▶ **Task requirements**
Your answer is a single number: how many lines hold the word "from"?

----------

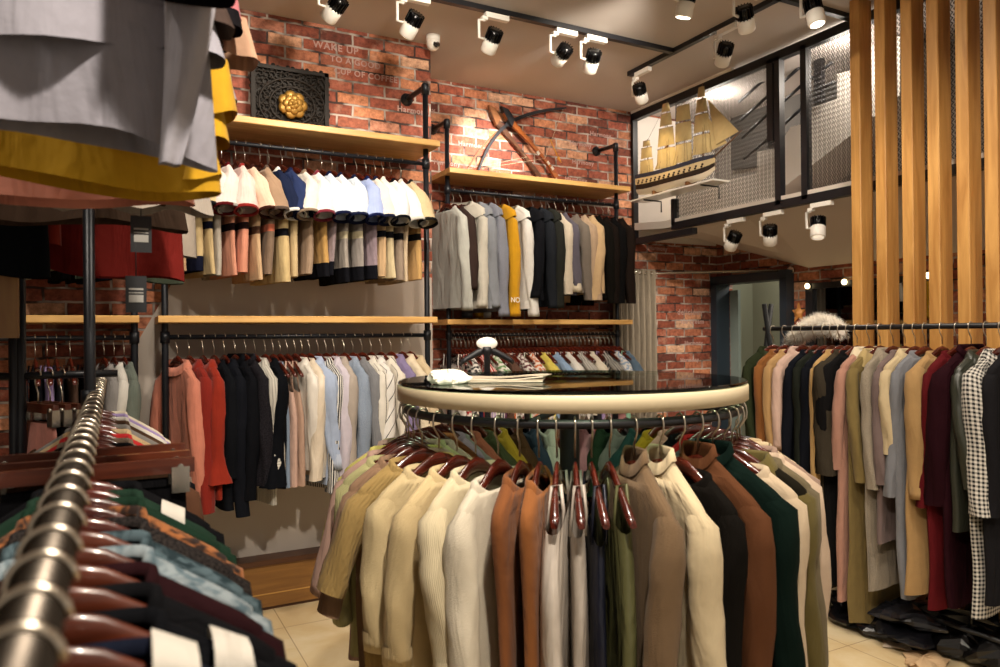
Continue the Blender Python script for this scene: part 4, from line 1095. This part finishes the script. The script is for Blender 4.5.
for px, lb, aim in ((733, 'spotlight under the mesh screen nearest the curtain', (4.3, 4.9, 1.2)), (770, 'tilted spotlight second under the mesh screen', (4.7, 4.2, 1.0)), (818, 'spotlight under the mesh screen by the slats', (3.6, 2.9, .9))):
    spot(lb, t4(px), 0, aim, 38, 'v', 90, on=False)
# fill spots added below the ceiling to brighten racks and walls, without fixtures
def add_fill_spot(loc, aim, e, size=80, soft=.06, colr=(1, .86, .68)):
    ld = bpy.data.lights.new('fill_spot', 'SPOT'); ld.energy = e; ld.spot_size = rad(size); ld.spot_blend = .7; ld.shadow_soft_size = soft; ld.color = colr
    o = bpy.data.objects.new('fill_spot', ld); col.objects.link(o); o.location = loc; o.rotation_euler = (Vector(aim)-Vector(loc)).to_track_quat('-Z', 'Y').to_euler()
for (x, y, ax_, ay_, az_, e) in ((1.2, 1.4, 1.3, 2.6, .8, 170), (2.3, 1.2, 3.4, 2.2, 1.2, 165), (2.2, 2.4, 3.75, 2.4, 2.0, 50), (.2, 2.4, .6, 4.3, 1.2, 115), (1.3, 2.5, 1.3, 4.4, 2.9, 110), (2.6, 3.0, 2.8, 4.9, 2.4, 130), (.5, .3, 1.0, 1.4, .9, 300), (2.6, .2, 2.9, 1.4, .8, 120), (-.9, 1.2, -.2, 2.6, 1.4, 90), (1.1, 2.9, .9, 4.35, .8, 70), (.5, .2, -.1, 1.3, 2.0, 60)):
    add_fill_spot((x, y, ZC-.12), (ax_, ay_, az_), e, 95, colr=(1, .89, .74))
# lamp of the upper stair flight
pl_ = bpy.data.lights.new('stair_light', 'POINT'); pl_.energy = 13; pl_.shadow_soft_size = .12; pl_.color = (1, .9, .78)
plo = bpy.data.objects.new('stair_light', pl_); col.objects.link(plo); plo.location = (4.2, 3.1, 3.3)
pl_ = bpy.data.lights.new('stair_light', 'POINT'); pl_.energy = 20; pl_.shadow_soft_size = .12; pl_.color = (1, .9, .78)  # second light, added to brighten the stair wall behind the mesh
plo = bpy.data.objects.new('stair_light', pl_); col.objects.link(plo); plo.location = (4.25, 4.3, 3.36)
pl_ = bpy.data.lights.new('fitting_room_lamp', 'POINT'); pl_.energy = 16; pl_.shadow_soft_size = .1; pl_.color = (1, .93, .8)
plo = bpy.data.objects.new('fitting_room_lamp', pl_); col.objects.link(plo); plo.location = (5.5, 4.6, 2.25)
# ------------------------------------------------------------------ dome camera
dc = thing('dome_camera', 'white dome security camera on the ceiling by the brick corner', 'camera', P(433, 36, 2, ZC))
MB().lathe([(0, 0), (.045, 0), (.045, -.03), (.04, -.035)], 24).build('base', M_WHITE, dc)
Q = Matrix.Rotation(rad(20), 3, 'X')
MB().lathe([(.04, -.03), (.042, -.05), (.036, -.075), (.02, -.09), (0, -.094)], 24).build('housing', M_WHITE, dc)
MB().lathe([(0, 0), (.02, 0), (.022, .012), (0, .012)], 18, (.006, -.034, -.068), M=Matrix.Rotation(rad(70), 3, 'X')).build('lens', flat('101012', .15), dc)

# ------------------------------------------------------------------ things on and behind the round table
def crumple(seed, sx, sy, sz, n=22):
    R_ = random.Random(seed); mb = MB(); rings = []
    ph = [R_.uniform(0, 6) for _ in range(8)]
    for j in range(9):
        t_ = j/8; r_ = S(PI*(.12+.80*t_))**.7 if j < 8 else .02; z = sz*(1-C(PI*t_))/2; ring = []
        for i in range(n):
            a = 2*PI*i/n; q = r_*(1+.18*S(3*a+ph[0]+2*t_)+.13*S(5*a+ph[1]-4*t_)+.1*S(9*a+ph[2]+6*t_))
            ring.append((sx*q*C(a), sy*q*S(a), max(.0, z*(1+.35*S(2*a+ph[3])+.15*S(6*a+ph[4])))))
        rings.append(ring)
    for r in rings: pass
    mb.loft(rings, smooth=False, cap0=True, cap1=True); return mb
zt_ = TZ+.0085
pt = P(448, 384, 2, zt_)
o = crumple(4, .062, .042, .03).build('crumpled_tissue', flat('efe8da', .8)); o.location = pt; tag(o, 'crumpled white tissue on the glass table top', 'tissue')
pp = P(500, 381.5, 2, zt_)
np_ = thing('newspaper', 'folded sheets of paper lying flat on the glass table', 'paper', pp, rad(-30))
for k in range(4):
    mb = MB(); rr_ = []
    for i in range(9):
        x = -.13+.26*i/8; z = .0015+k*.004+.006*S(i*.7+k)*(k > 1)*(i/8)
        rr_.append([(x, -.06+.004*k, z), (x+.01*k, .06-.006*k, z), (x+.01*k, .06-.006*k, z+.0025), (x, -.06+.004*k, z+.0025)])
    mb.loft(rr_, smooth=False, cap0=True, cap1=True); mb.build('sheet', flat(('d8cdb8', 'c9bca6', 'e2d8c6', 'b9ac98')[k], .7), np_)
ds = P(487, 352, 1, 3.30)
dst = thing('display_stand', 'black garment stand with drooping shoulder arms and white oval top', 'display stand', (ds.x, ds.y, 0))
MB().lathe([(0, 0), (.15, 0), (.15, .01), (.02, .03), (.016, .05), (.016, ds.z-.02), (.028, ds.z), (.028, ds.z+.025), (0, ds.z+.03)], 20).build('pole', M_BLACK, dst)
for s_ in (-1, 1):
    mb = MB(); rings = []
    for k in range(9):
        f = k/8; x = s_*(.01+.125*f); z = ds.z+.012-.062*f**1.2; h_ = .022-.008*f
        rings.append([(x*.9, x*-.35+.013*C(a), z+h_*S(a)) for a in [2*PI*q/10 for q in range(10)]])
    mb.loft(rings, cap0=True, cap1=True); mb.build('shoulder_arm', M_BLACK, dst)
zO = P(487, 343.5, 1, 3.30).z
mb = MB(); mb.lathe([(0, -.012), (.05, -.012), (.054, 0), (.05, .012), (0, .012)], 26, (0, 0, zO), M=Matrix(((.9, .3, 0), (-.4, 0, 0), (0, .55, .2))).to_3x3() if False else Matrix.Rotation(rad(-28), 3, 'Z') @ Matrix.Rotation(rad(76), 3, 'X') @ Matrix.Diagonal((1, .62, 1)))
mb.build('oval_top', flat('ece6dc', .6), dst)

# ------------------------------------------------------------------ fur on the coat rack, bags below
fp = P(814, 334, 0, UR+.12)
fur = MB(); RF = random.Random(9); cen = Vector((0, 0, 0)); core = []
def furbody(t_, a):
    # arched roll draped from low at the far side to high by the near side
    y = .19-.38*t_; z = -.085+.125*S(PI*min(1, t_*1.02)*.74+.10)+.02*t_; r_ = .045*(S(PI*(.1+.8*t_)))**.5
    return Vector((r_*C(a)*1.2, y, z+r_*S(a)))
rings = [[furbody(j/12, 2*PI*i/12) for i in range(12)] for j in range(13)]
fur.loft(rings, cap0=True, cap1=True)
for k in range(5200):
    t_, a = RF.random(), RF.uniform(0, 2*PI); b_ = furbody(t_, a); c_ = furbody(t_, a+PI); n_ = (b_-c_).normalized()
    d_ = (n_+Vector((RF.uniform(-.5, .5), RF.uniform(-.6, .6), RF.uniform(-.5, .25)))).normalized()*RF.uniform(.02, .045)
    s_ = d_.cross(Vector((RF.uniform(-1, 1), RF.uniform(-1, 1), RF.uniform(-1, 1)))).normalized()*.0014
    kx = len(fur.v); fur.v += [tuple(b_+s_), tuple(b_-s_), tuple(b_+d_)]
    fur.face([kx, kx+1, kx+2], [(0, 0), (0, 0), (0, 0)], 1 if b_.z < -.03 and RF.random() < .7 else 0)
o = fur.build('fur_collar', [flat('e6e0d6', .9), flat('a8a29a', .9)]); o.location = fp; tag(o, 'fluffy white fur collar slung behind the coat rack rail', 'fur collar')
Rb = random.Random(21)
bagspec = []
def bag(label, c_, sx, sy, sz, h, seed, group='bags and packets under the coat rack', rough=.25, name='plastic_bag', cat='bag'):
    o = crumple(seed, sx, sy, sz).build(name, flat(h, rough)); o.location = c_; o.rotation_euler = (0, 0, Rb.uniform(0, 3)); return tag(o, label, cat, group)
def FB(x, y, z=0): p = P(x, y, 2, z); return p
bag('low black plastic bag below the navy coat', FB(806, 594, .0), .2, .14, .13, '0c0c0e', 31)
bag('black plastic bag under the swing coats', FB(832, 604, .0), .2, .15, .13, '101013', 32)
bag('black plastic bag beneath the pink coat', FB(866, 622, 0), .2, .16, .12, '0d0d10', 33)
bag('flat black packet at the bottom below tweed coat', FB(905, 636, 0), .24, .18, .06, '17171b', 34)
bag('black packet stacked below the tweed coat', FB(905, 630, .055), .22, .17, .06, '101014', 35)
bag('top black packet stacked below the tweed coat', FB(912, 620, .11), .2, .16, .07, '1d1d22', 36)
bag('grey blue packet edge below the camel dress', FB(934, 617, .05), .16, .12, .07, '4a5260', 37)
bag('black bag below the crimson dress', FB(972, 655, 0), .22, .16, .14, '0c0b0d', 38)
bag('black bag below the gingham coat', FB(1000, 662, 0), .22, .18, .16, '101012', 39)
bag('white paper crumpled below the black swing coat', FB(842, 588, .13), .13, .09, .035, 'dcd4c8', 40, rough=.8, name='paper_wad', cat='paper')
bag('white sheet crushed under the black packets', FB(908, 640, 0), .17, .1, .02, 'c9b8a4', 41, rough=.8, name='paper_wad', cat='paper')
bag('clear blue white packet by the round rack', FB(800, 578, .14), .07, .06, .06, 'cfd6dc', 42, name='plastic_packet')
bag('white packet on plinth before the slats', P(962, 622, 2, .10), .1, .07, .03, 'd8cdbf', 43, rough=.7, name='paper_wad', cat='paper')
bag('beige fabric scrap on floor by the bags', FB(925, 664, 0), .12, .08, .03, 'b89a76', 44, rough=.8, name='fabric_scrap', cat='cloth')

# ------------------------------------------------------------------ near two-tier rack along the left
UL, ZL = -.04, 1.40
v_end, v_post = 3.05, 2.15
nr = thing('two_tier_rack', 'long two tier rack with chrome rail and black posts', 'clothes rail', (UL, v_post, 0))
MB().tube([(0, .28-v_post, ZL), (0, v_end-v_post, ZL)], .0165, 16).build('rail', flat('4a443e', .38, 1), nr)
ZU = 2.36
MB().tube([(0, .5-v_post, ZU), (0, v_end-v_post, ZU)], .0165, 14).build('upper_rail', M_PIPE, nr)
pp_ = P(90, 388, 1, v_post)
XP = pp_.x-UL
MB().tube([(XP, 0, 0), (XP, 0, ZU+.02)], .0135, 12).build('post', M_PIPE, nr)
MB().lathe([(0, -.02), (.021, -.02), (.021, .02), (0, .02)], 14, (XP, 0, ZL+.0)).build('post_clamp', M_PIPE, nr)
MB().tube([(XP, 0, ZL-.03), (0, 0, ZL-.03), (0, 0, ZL)], .009, 8).build('post_arm', M_PIPE, nr)
MB().tube([(XP, 0, ZU), (0, 0, ZU)], .009, 8).build('post_arm', M_PIPE, nr)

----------

▶ **Correct output**
2